Last week we got our North Carolina driver’s license, and let me tell you: it’s been a long time since I’ve been so nervous before a test. Though never my idea of fun, taking tests never really bothered me before – due in no small part to the fact that I knew how to say, how to repeat back to them, what they wanted to hear. I also had a way of knowing ahead of time what was going to be asked – and I don’t mean by cheating or seeing a copy of the exam ahead of time.

I’ve been driving for, well, a while, and I have a very good record, but that was not considered in my grade, of course. I studied the booklet – even causing us to leave later than planned when I decided to go over a few pages one more time. I knew – I just knew, they were going to ask questions involving numbers. Numbers are easy to judge right or wrong, but I don’t remember numbers. (“You could if you’d quit saying that,” my husband counters.)

And I’m not all that great at spatial concepts, either. I can tell you that a sofa will not fit against that wall, but if there’s nobody else around leaving me to read a map, I have to turn the map so that it’s facing the direction I’m wanting to go. I can tell you how much will fit in the back of my car, but I can’t mentally flip an object over and turn it around and envision a mirror image.

For most of my life, those who are strong in math and spatial concepts and the (seeming) definitive rationale of science have been considered smart. Now we know that there are several different types of intelligences, that there are different ways of knowing, and I can’t help but wonder how my life would’ve been different had we (or they) known these things decades earlier.

But I digress . . .

As I studied for the exam, I paid close attention to numbers because I knew that’s the favored knowledge, but I have to tell you that I’m eversomuchmore interested in knowing how to best negotiate a slide on ice or how to prevent catastrophe when hydroplaning than knowing fines for speeding or what the default speed limit is if not posted in small towns or how many seconds I should allow between cars using traveling speeds to calculate.

As I fought back panic and did my best to move resolutely and positively into sheer unadulterated dread, I realized that it’s been a very long time since I was required to – since I was willing to – be judged on my performance.

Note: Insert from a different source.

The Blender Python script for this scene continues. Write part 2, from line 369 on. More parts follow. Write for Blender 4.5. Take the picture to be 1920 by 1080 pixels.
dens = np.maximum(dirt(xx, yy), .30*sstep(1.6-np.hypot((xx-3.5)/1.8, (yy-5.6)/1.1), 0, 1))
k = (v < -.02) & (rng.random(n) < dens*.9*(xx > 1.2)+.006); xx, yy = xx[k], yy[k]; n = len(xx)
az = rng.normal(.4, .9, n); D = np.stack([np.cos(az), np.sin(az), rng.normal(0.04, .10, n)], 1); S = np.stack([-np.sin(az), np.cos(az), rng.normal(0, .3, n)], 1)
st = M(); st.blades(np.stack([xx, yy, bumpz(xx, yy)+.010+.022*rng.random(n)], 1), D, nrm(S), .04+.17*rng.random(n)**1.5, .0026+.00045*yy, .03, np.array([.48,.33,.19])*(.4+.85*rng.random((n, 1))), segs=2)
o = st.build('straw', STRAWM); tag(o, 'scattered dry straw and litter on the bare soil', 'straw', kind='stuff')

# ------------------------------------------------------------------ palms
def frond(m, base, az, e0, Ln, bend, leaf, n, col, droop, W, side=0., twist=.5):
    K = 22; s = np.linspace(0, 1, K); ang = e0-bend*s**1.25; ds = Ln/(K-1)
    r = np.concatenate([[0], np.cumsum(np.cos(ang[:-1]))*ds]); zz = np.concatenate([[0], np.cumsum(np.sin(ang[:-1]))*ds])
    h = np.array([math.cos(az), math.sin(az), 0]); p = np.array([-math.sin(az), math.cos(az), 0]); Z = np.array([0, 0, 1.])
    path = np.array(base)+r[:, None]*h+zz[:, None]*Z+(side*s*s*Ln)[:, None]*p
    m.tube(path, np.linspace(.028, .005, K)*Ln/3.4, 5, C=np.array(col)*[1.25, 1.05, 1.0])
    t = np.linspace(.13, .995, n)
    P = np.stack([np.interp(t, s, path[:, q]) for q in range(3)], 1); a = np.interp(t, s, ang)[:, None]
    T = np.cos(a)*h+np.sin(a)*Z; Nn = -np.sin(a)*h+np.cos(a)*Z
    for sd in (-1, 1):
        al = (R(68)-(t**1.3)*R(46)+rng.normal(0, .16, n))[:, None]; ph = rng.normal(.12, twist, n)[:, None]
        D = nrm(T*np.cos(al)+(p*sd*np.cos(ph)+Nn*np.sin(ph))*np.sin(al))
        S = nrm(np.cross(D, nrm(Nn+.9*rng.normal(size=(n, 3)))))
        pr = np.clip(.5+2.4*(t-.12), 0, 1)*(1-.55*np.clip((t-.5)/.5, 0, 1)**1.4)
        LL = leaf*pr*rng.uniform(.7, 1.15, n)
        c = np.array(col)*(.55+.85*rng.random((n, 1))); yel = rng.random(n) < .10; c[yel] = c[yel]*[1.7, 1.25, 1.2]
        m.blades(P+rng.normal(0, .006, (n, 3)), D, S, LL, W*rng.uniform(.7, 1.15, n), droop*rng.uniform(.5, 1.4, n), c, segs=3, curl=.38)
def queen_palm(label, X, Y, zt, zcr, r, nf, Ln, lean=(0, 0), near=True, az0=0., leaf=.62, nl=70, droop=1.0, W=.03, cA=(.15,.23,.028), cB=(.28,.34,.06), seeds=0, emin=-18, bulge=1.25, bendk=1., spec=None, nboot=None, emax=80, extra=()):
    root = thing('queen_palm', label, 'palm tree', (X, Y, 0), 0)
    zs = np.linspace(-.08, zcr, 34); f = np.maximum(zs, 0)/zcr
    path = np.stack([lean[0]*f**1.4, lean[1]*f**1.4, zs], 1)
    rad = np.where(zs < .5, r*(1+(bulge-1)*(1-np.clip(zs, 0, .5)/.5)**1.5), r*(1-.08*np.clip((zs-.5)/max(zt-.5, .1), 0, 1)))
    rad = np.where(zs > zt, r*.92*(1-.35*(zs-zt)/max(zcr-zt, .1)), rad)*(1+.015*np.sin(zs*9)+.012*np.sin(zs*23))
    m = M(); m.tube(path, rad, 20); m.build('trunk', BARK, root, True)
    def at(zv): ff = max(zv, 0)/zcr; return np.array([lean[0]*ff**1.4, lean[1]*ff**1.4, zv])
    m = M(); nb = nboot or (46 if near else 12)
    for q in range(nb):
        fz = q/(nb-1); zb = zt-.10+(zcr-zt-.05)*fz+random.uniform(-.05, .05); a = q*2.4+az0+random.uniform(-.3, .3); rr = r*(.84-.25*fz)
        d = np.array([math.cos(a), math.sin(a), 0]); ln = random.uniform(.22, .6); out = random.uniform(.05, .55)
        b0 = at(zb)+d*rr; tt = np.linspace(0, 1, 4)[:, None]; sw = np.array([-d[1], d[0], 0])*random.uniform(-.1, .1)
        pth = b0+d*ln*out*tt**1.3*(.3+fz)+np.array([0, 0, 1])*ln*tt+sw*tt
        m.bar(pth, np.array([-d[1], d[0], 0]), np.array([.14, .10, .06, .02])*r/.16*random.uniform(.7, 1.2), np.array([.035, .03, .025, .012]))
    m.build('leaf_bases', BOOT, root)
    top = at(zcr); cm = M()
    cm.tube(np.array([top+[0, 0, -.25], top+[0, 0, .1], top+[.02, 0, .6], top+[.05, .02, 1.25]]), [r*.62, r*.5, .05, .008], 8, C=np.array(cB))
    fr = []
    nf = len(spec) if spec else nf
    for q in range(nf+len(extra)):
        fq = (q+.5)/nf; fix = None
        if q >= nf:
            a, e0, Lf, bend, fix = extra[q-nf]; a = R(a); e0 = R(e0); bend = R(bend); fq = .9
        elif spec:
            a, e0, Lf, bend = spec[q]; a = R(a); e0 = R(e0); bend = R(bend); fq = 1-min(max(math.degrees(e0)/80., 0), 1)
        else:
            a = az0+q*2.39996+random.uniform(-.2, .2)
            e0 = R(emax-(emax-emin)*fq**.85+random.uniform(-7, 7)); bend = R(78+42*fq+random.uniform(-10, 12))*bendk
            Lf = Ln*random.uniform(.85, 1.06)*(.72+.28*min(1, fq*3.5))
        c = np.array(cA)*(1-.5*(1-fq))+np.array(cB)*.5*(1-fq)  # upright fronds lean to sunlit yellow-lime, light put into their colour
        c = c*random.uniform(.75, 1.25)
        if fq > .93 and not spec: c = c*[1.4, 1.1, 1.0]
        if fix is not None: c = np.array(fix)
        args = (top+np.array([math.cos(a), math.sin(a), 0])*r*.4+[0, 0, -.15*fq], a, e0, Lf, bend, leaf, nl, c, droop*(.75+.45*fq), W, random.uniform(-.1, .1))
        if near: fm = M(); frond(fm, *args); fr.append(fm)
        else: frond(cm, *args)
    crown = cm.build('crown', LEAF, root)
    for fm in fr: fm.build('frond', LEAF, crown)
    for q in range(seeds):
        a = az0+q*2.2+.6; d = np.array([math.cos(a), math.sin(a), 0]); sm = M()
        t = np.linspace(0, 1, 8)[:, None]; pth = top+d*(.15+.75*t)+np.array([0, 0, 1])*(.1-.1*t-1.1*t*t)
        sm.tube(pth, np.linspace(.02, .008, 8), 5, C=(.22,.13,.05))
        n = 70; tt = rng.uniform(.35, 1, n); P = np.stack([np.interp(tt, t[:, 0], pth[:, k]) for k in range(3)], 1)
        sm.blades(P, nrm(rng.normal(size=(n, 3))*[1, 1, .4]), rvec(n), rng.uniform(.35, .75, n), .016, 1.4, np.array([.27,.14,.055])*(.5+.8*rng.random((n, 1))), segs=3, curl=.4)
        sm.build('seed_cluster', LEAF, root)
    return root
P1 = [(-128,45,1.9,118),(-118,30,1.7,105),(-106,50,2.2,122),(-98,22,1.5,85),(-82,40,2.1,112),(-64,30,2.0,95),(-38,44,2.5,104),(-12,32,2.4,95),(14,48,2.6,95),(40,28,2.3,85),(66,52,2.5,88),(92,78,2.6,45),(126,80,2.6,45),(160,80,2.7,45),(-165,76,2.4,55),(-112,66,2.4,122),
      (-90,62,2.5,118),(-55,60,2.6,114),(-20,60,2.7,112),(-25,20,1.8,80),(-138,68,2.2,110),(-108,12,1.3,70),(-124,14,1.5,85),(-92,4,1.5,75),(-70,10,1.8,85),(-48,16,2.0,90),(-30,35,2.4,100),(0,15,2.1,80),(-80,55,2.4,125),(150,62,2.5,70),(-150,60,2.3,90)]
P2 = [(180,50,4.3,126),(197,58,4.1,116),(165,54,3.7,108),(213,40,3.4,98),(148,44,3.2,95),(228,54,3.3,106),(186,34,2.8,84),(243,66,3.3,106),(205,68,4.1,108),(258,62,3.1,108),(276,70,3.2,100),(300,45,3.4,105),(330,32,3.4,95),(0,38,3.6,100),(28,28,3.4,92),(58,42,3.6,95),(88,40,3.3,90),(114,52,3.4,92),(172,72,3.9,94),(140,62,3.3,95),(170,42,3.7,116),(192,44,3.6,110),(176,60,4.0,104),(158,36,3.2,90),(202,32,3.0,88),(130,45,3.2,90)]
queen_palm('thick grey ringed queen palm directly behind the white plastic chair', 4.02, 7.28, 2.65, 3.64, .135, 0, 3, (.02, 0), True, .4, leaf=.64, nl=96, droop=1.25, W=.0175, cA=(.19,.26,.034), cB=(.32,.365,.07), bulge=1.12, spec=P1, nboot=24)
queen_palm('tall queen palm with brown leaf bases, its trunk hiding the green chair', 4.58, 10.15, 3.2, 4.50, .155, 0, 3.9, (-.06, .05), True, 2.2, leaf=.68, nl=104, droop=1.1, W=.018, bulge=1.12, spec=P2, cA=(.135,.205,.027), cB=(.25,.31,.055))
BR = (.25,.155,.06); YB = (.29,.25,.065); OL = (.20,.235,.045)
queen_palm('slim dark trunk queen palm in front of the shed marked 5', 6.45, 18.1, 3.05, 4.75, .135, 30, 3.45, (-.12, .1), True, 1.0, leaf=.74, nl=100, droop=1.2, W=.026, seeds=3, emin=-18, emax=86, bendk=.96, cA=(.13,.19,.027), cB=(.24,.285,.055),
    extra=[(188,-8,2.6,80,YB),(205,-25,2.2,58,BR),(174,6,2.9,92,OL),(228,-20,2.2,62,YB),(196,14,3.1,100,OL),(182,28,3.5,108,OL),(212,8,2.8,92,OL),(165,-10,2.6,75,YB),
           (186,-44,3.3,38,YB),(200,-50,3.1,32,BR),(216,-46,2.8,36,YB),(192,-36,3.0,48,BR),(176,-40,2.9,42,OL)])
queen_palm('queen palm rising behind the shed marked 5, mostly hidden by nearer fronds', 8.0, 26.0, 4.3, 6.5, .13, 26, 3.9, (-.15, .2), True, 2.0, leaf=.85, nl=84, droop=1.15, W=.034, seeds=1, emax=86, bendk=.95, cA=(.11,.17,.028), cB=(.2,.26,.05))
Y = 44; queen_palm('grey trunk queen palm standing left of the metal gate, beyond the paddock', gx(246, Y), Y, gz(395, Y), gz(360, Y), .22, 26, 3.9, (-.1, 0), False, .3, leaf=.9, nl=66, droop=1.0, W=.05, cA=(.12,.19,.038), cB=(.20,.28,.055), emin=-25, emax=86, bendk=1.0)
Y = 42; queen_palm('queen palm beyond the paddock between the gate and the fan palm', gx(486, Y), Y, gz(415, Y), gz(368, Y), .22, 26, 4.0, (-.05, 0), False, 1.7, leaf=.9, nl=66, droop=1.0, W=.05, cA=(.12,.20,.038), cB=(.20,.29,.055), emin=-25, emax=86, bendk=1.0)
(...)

Oh, sure, it happens all the time, but I went headfirst into this judging situation . . . and I didn’t like it one little bit.

We all know that I have authority issues – I’ve never made any bones about that – but it doesn’t mean that I’m always wrong or should be discounted. While I don’t have any alternative licensing questions in mind, I do know that it’s just as important (more so to me) to know how to drive in certain situations for the protection of yourself and others. (And I’m not saying that those questions weren’t asked on another version of the test, so don’t get sidetracked into that comfortable little black and white area.)

Taking that 15-minute test really unpacked a lot of issues and selves (past and present) for me. Once I (finally) get settled, I’m whipping out my copy of books like Willing to Learn: Passages of Personal Discovery by Mary Catherine Bateson and Women’s Ways of Knowing by Mary Belenky, Blythe Clinchy, Nancy Goldberger, and Jill Tarule for a fourteenth read, and you can bet your sweet patootie I’ll have more to say about learning and knowing and teaching – a lot more ’cause it’s one of my favorite authority issues.